RAW DATA:
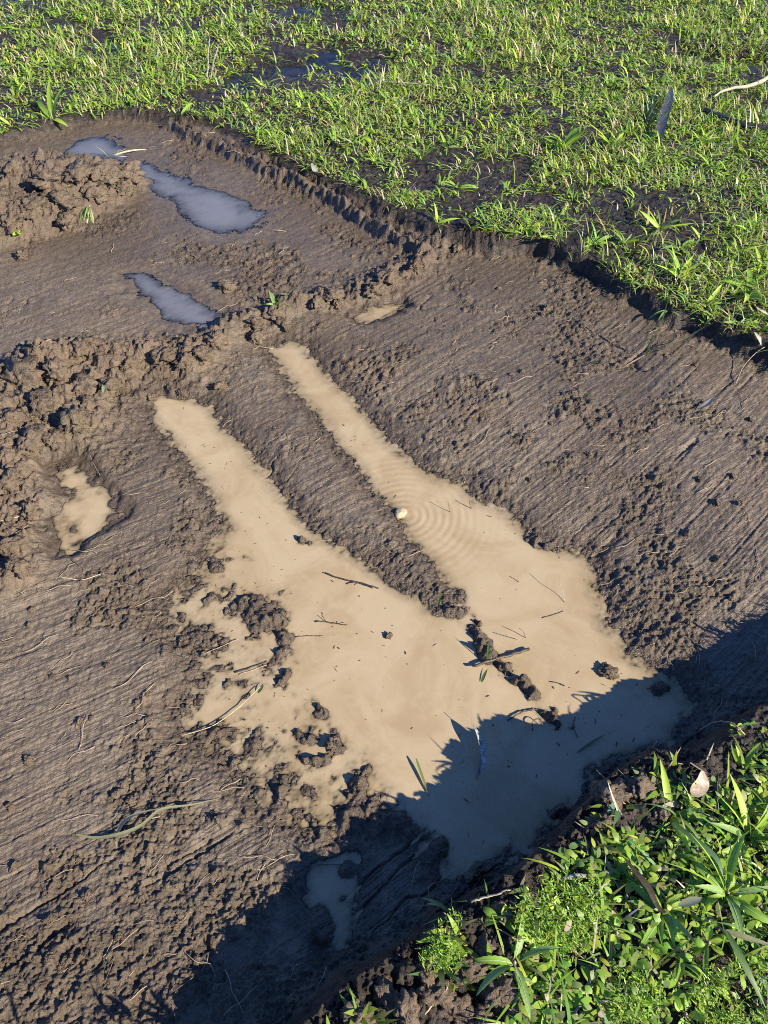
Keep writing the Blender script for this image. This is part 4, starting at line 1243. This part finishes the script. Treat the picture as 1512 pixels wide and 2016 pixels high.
# ------------------------------------------------------------------ plants one by one
plant('spiky_sprig', at(543, 602), [('broad', 7, (.05, .075), (-0.1, 0.5), None, (1,)), ('grass', 2, (.06, .07), (.6, .9), (2.9, -0.2), (1,))], 'dark spiky sprig stuck in the low mud ridge', 'sprig')
plant('seedling', at(37, 456), [('oval', 5, (.03, .045), (.0, .5), None, (0,))], 'bright green seedling at the foot of the mud heap', 'seedling', part='leaf')
plant('grass_tuft', at(175, 405), [('grass', 9, (.09, .13), (.6, 1.3), (4.4, 4.7, 5.0, 4.2), (2,)), ('dead', 5, (.08, .12), (.6, 1.3), (4.5, 4.9), None)], 'drooping grass tuft hanging on the side of the mud heap', 'grass tuft')
plant('grass_tuft', at(215, 308), [('dead', 6, (.14, .20), (.3, .8), (0.2, 0.5, 0.8, 0.0), (0, 1)), ('grass', 2, (.07, .09), (-.1, .1), None, (0,))], 'pale arching grass tuft on top of the mud heap', 'grass tuft')
plant('grass_shoot', at(172, 318), [('broad', 2, (.08, .11), (-.1, .1), None, (0,))], 'upright green shoot on the mud heap before the blue pool', 'shoot')
plant('grass_shoot', at(93, 300), [('broad', 1, (.08, .09), (-.1, .1), None, (0,))], 'single small shoot on the mud heap at the left', 'shoot')
plant('grass_shoot', at(103, 232), [('broad', 3, (.15, .22), (-.2, .2), (1.3, 1.7, 0.6), (0, 2)), ('broad', 4, (.12, .17), (.8, 1.2), (3.1, 0.2, 0.5, -0.4), (0,))], 'tall pale green shoot at the upper left lip of the trench', 'shoot')
plant('grass_shoot', at(356, 226), [('broad', 3, (.10, .16), (-.1, .6), (1.5, -0.6, 4.1), (0, 2))], 'green shoot on the mud at the far corner of the ledge', 'shoot')
plant('grass_shoot', at(368, 272), [('dead', 3, (.06, .10), (.8, 1.2), (2.6, 0.1), (0,))], 'pale wisp of grass on the rim of the ledge', 'shoot')
plant('dock_weed', at(735, 282), [('lance', 7, (.10, .15), (-.1, .7), None, (2,))], 'yellow green broad-leaved rosette at the trench lip', 'weed', part='leaf')
plant('dock_weed', at(640, 128), [('lance', 6, (.13, .18), (.3, .9), None, (1, 2))], 'broad-leaved plant in the long dark pool of the lawn', 'weed', part='leaf')
plant('leafy_weed', at(1040, 452), [('lance', 9, (.07, .12), (.0, .8), None, (1, 2)), ('oval', 6, (.04, .06), (.1, .6), None, None)], 'leafy weed leaning over the trench corner', 'weed', part='leaf')
plant('leafy_weed', at(1170, 480), [('lance', 8, (.07, .11), (.0, .8), None, (0, 1)), ('oval', 10, (.03, .05), (.0, .6), None, None)], 'leafy green weed on the lip right of the trench corner', 'weed', part='leaf')
plant('grass_tuft', at(1110, 292), [('broad', 9, (.10, .17), (-.1, .6), None, (0, 2)), ('grass', 6, (.12, .18), (0, .5), None, None)], 'tall bright tuft in the lawn left of the bark strip', 'grass tuft')
plant('grass_tuft', at(1205, 288), [('broad', 8, (.09, .15), (0, .7), None, (0,)), ('grass', 4, (.12, .2), (.0, .4), None, None)], 'bright tuft directly left of the bark strip', 'grass tuft')
plant('grass_tuft', at(1335, 545), [('broad', 5, (.10, .15), (-.1, .6), None, (0, 2)), ('grass', 4, (.12, .16), (0, .4), None, (0,))], 'upright tuft at the lip above the uprooted sprig', 'grass tuft')
plant('grass_tuft', at(1470, 575), [('broad', 7, (.10, .17), (.1, .8), None, (0, 2))], 'sprawling tuft at the right edge of the lip', 'grass tuft')
plant('grass_tuft', at(1455, 640), [('broad', 4, (.06, .10), (.2, .9), None, (1,))], 'small tuft on the slope under the right lip', 'grass tuft')
plant('grass_tuft', at(1316, 610), [('broad', 3, (.05, .08), (.5, 1.1), (4.2, 5.4, 3.4), (1,))], 'few leaves hanging over the right cut bank', 'grass tuft')
SPOTS = ((440, 232), (505, 262), (560, 292), (640, 330), (720, 372), (790, 402), (860, 440), (930, 452), (985, 455), (1085, 470), (1225, 535), (1270, 565), (1390, 600), (1500, 650), (20, 245), (250, 205), (300, 208))
for (a, b_), lb in zip(SPOTS, singled(SPOTS, 'ragged tuft on the cut lip', ((735, 282, 'the yellow green rosette'), (622, 340, 'the pale leaf on the ledge'), (1040, 452, 'the trench corner'), (1335, 545, 'the upright lip tuft'), (103, 232, 'the tall pale shoot'), (356, 226, 'the far ledge corner')), None)):
    plant('grass_tuft', at(a, b_), [('broad', random.randint(2, 4), (.05, .10), (0, .9), None, None), ('grass', random.randint(3, 6), (.05, .10), (0, .9), None, None)], lb, 'grass tuft', 'tufts along the lip of the trench')
SPOTS = ((40, 60), (60, 150), (110, 130), (30, 190), (385, 70), (330, 60), (470, 60), (520, 170), (600, 200), (660, 220), (760, 200), (820, 240), (860, 60), (930, 120), (990, 180), (1040, 230),
              (880, 290), (830, 310), (960, 300), (900, 370), (1010, 380), (1080, 350), (1270, 330), (1330, 320), (1400, 330), (1460, 300), (1490, 240), (1380, 280), (1240, 410), (1300, 450), (1380, 470), (1440, 500), (1480, 460), (1500, 530), (1340, 490), (1230, 480), (1100, 430), (1130, 390), (770, 330), (1200, 200), (1260, 150), (1440, 60), (1100, 100), (700, 40))
for (a, b_), lb in zip(SPOTS, singled(SPOTS, 'leafy lawn tuft', ((600, 110, 'the long dark pool'), (1305, 230, 'the bark strip'), (1455, 187, 'the pale stick'), (945, 236, 'the brown lawn leaf'), (735, 282, 'the yellow green rosette'), (190, 85, 'the small far left pool'), (1040, 452, 'the trench corner'), (1170, 480, 'the leafy lip weed'), (820, 176, 'the long pale straw'), (1470, 575, 'the sprawling lip tuft'), (413, 132, 'the upright grey stick'), (1400, 100, 'the faint far right pool')), None)):
    plant('grass_tuft', at(a, b_, z0=0.09), [('broad', random.randint(3, 6), (.06, .12), (0, .9), None, None), ('grass', random.randint(3, 6), (.06, .13), (0, .8), None, None)], lb, 'grass tuft', 'tufts in the lawn')

Z = 0.17
plant('serrated_weed', at(1425, 1765, z0=Z), [('lance', 7, (.06, .13), (-.2, .45), (3.05, 0.1, 4.65, 2.1, 1.0, 5.6, 3.8), (0, 0, 1)), ('lance', 4, (.04, .06), (-.5, 0), None, (2,)), ('grass', 5, (.07, .13), (-.1, .7), None, None)], 'tall serrated weed with blue green leaves at the right edge', 'weed', part='leaf', sink=-0.015)
plant('serrated_weed', at(1300, 1800, z0=Z), [('lance', 6, (.055, .085), (-.1, .5), (3.1, 3.9, 4.6, 5.4, 2.2, 0.1), (1, 0)), ('lance', 8, (.04, .07), (-.4, .1), None, (2,))], 'bright weed with a toothed leaf beside the big brown leaf', 'weed', part='leaf', sink=-0.012)
plant('serrated_weed', at(1010, 1900, z0=Z), [('lance', 5, (.065, .095), (.1, .45), (4.7, 4.1, 0.05, 1.5, 3.2), (0, 1))], 'serrated weed with four spreading leaves at the bottom of the bank', 'weed', part='leaf', sink=-0.012)
plant('serrated_weed', at(1385, 1940, z0=Z), [('lance', 6, (.05, .08), (-.1, .5), None, (1, 2)), ('lance', 5, (.03, .05), (-.4, .1), None, (2,))], 'yellow green weed near the bottom right corner', 'weed', part='leaf', sink=-0.01)
plant('serrated_weed', at(1225, 1960, z0=Z), [('oval', 7, (.035, .05), (.0, .6), None, (0, 1))], 'rosette of smooth pointed leaves at the bottom edge', 'weed', part='leaf', sink=-0.006)
plant('grass_shoot', at(1462, 1512, z0=Z), [('broad', 5, (.045, .07), (-.2, .5), (2.0, 1.4, 0.8, 0.1, -0.5), (0, 2))], 'bright young shoot on the dark soil at the right edge', 'shoot')
plant('seedling', at(1452, 1435, z0=Z), [('oval', 8, (.014, .020), (-.1, .6), None, (0,))], 'round-leaved seedling above the young shoot', 'seedling', part='leaf')
plant('grass_tuft', at(1320, 1600, z0=Z), [('broad', 6, (.07, .11), (.2, .9), (5.3, 5.6, 4.9, 0.0, 1.2, 1.6), (0, 1)), ('dead', 5, (.06, .09), (.3, 1.1), None, None)], 'muddy grass tuft behind the broad dry leaf', 'grass tuft')
plant('grass_tuft', at(1475, 1650, z0=Z), [('broad', 7, (.09, .14), (-.2, .5), None, (0, 1, 2)), ('grass', 5, (.10, .14), (-.1, .5), None, None)], 'tall bright tuft at the right edge of the bank', 'grass tuft')
plant('grass_tuft', at(888, 1790, z0=Z), [('broad', 2, (.05, .06), (.5, .8), (2.9, 3.1), (1,)), ('dead', 3, (.05, .07), (.5, 1.0), (3.2, 2.7, 1.6), (0, 2)), ('grass', 4, (.04, .06), (.2, .9), (5.2, 4.4, 0.1), (1, 2))], 'bent grass tuft leaning over the water from the bank', 'grass tuft')
plant('grass_tuft', at(870, 1865, z0=Z), [('grass', 6, (.03, .05), (.2, 1.0), None, (1, 2)), ('dead', 3, (.03, .05), (.4, 1.0), None, None)], 'small blue green tuft in the dark soil of the bank', 'grass tuft')
plant('grass_tuft', at(1190, 1875, z0=Z), [('grass', 7, (.05, .08), (.0, .7), None, (1, 2))], 'thin blue green tuft among the oval leaves', 'grass tuft')
tag(ribbon_obj('loose_grass', [(1428, 1830, .07), (1450, 1870, .085), (1478, 1925, .08), (1508, 1985, .055)], .013, (0.11, 0.18, 0.06), M_LEAF, n=16, tilt=0.2), 'long wide arching blade at the bottom right', 'grass blade')
tag(ribbon_obj('loose_grass', [(1430, 1832, .07), (1465, 1845, .075), (1525, 1862, .07)], .011, (0.28, 0.28, 0.14), M_DRY, n=12, tilt=0.2), 'fading blade pointing right above the long arching blade', 'grass blade')
tag(ribbon_obj('loose_grass', [(1325, 1620, .03), (1370, 1655, .05), (1410, 1690, .055), (1425, 1730, .04)], .013, (0.09, 0.17, 0.07), M_LEAF, n=14, tilt=0.2), 'blue green blade running from the muddy tuft to the tall weed', 'grass blade')
SPOTS = ((1040, 1950), (1075, 1985), (1110, 1940), (1060, 1905), (1130, 2000), (1160, 1945), (1180, 1990), (1240, 1900), (1210, 1840), (1270, 1870), (1320, 1880), (1330, 1940), (1290, 1990), (1440, 1860),
                             (1470, 1790), (1490, 1880), (1090, 1810), (1230, 1770), (1200, 1800), (1350, 1850), (1390, 1860), (1180, 1725), (985, 1815), (1345, 2000), (1490, 1560), (1480, 1720))
for (a, b_), lb in zip(SPOTS, singled(SPOTS, 'low oval-leaved weed', ((1010, 1900, 'the spreading serrated weed'), (1300, 1800, 'the bright toothed weed'), (1425, 1765, 'the tall serrated weed'), (1385, 1940, 'the yellow green weed'), (1225, 1960, 'the pointed leaf rosette'), (1150, 1731, 'the grey weathered twig'), (1145, 1960, 'the grey bottom stem')), None)):
    plant('oval_leaf_weed', at(a, b_, z0=Z), [('oval', random.randint(4, 6), (.020, .034), (-.1, .6), None, None)], lb, 'weed', 'oval-leaved weeds on the near bank', part='leaf', sink=-0.008)

# ------------------------------------------------------------------ fine roots drawn out by the bucket: parts of the ground
RT = []
for k in range(12):
    L = random.uniform(0.04, 0.10)
    c = [Vector((-L / 2, 0, 0.000))]
    for j in range(1, 5):
        c.append(Vector((-L / 2 + L * j / 4, random.uniform(-.10, .10) * L, random.uniform(0.0005, 0.004) if j < 4 else -0.001)))
    RT.append(tube_mesh('root', smooth_path(c, 10), [0.0009] * 10, M_ROOT if k % 4 else M_ROOTD, 4))
cnt = 0
while cnt < 295:
    a, b_ = random.uniform(-20, 1530), random.uniform(230, 1980)
    x, y = P(a, b_, 0.02)
    ax, ay = np.array([x]), np.array([y])
    if samp(F_TR, ax, ay)[0] < 0.05 or samp(F_MP, ax, ay)[0] > -0.015 or samp(F_SP, ax, ay)[0] > -0.02:
        continue
    if random.random() < 0.35 and x < 0.1:
        continue
    z, at_ = land(ax, ay)
    o = link('root', RT[random.randrange(12)], ground)
    o.location = (x, y, float(z[0]) + 0.0018)
    o.rotation_euler = (random.uniform(-.06, .06), random.uniform(-.06, .06), math.atan2(SV[1], SV[0]) + random.gauss(0, 0.55))
    f = random.uniform(0.5, 1.15)
    th = f * (1.25 if y > 2.2 else 0.9)
    o.scale = (f, th, th)
    cnt += 1

# flecks of leaf and root floating on the wide puddle
r = np.random.default_rng(777)
fl = []
while len(fl) < 230:
    a, b_ = r.uniform(300, 1380), r.uniform(760, 1750)
    x, y = P(a, b_, 0.0)
    if samp(F_MP, np.array([x]), np.array([y]))[0] > 0.015 and fbm(np.array([x]), np.array([y]), 6, 2, 880)[0] + (0.25 if a < 760 else -0.2) > r.uniform(-0.6, 0.5):
        fl.append((x, y))
fl = np.array(fl)
n = len(fl)
base = np.concatenate([fl, np.full((n, 1), 0.0012)], 1)
fk = strips(base, r.random(n) * 6.283, np.zeros(n), np.zeros(n), 0.002 + 0.016 * r.random(n) ** 3, 0.0010 + 0.0022 * r.random(n) ** 2, np.array([0.075, 0.042, 0.034]) * (0.6 + 1.0 * r.random((n, 1))), 3, (0.5, 1, 0.8))
gather([fk], 'leaf_litter', M_DRY, 'dark flecks of leaf and root floating on the wide puddle', 'litter')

WORK TO COMPLETE: Pick out the lines containing the string "wide".

EXERCISE ANSWER:
Keep writing the Blender script for this image. This is part 4, starting at line 1243. This part finishes the script. Treat the picture as 1512 pixels wide and 2016 pixels high.
tag(ribbon_obj('loose_grass', [(1428, 1830, .07), (1450, 1870, .085), (1478, 1925, .08), (1508, 1985, .055)], .013, (0.11, 0.18, 0.06), M_LEAF, n=16, tilt=0.2), 'long wide arching blade at the bottom right', 'grass blade')
# flecks of leaf and root floating on the wide puddle
gather([fk], 'leaf_litter', M_DRY, 'dark flecks of leaf and root floating on the wide puddle', 'litter')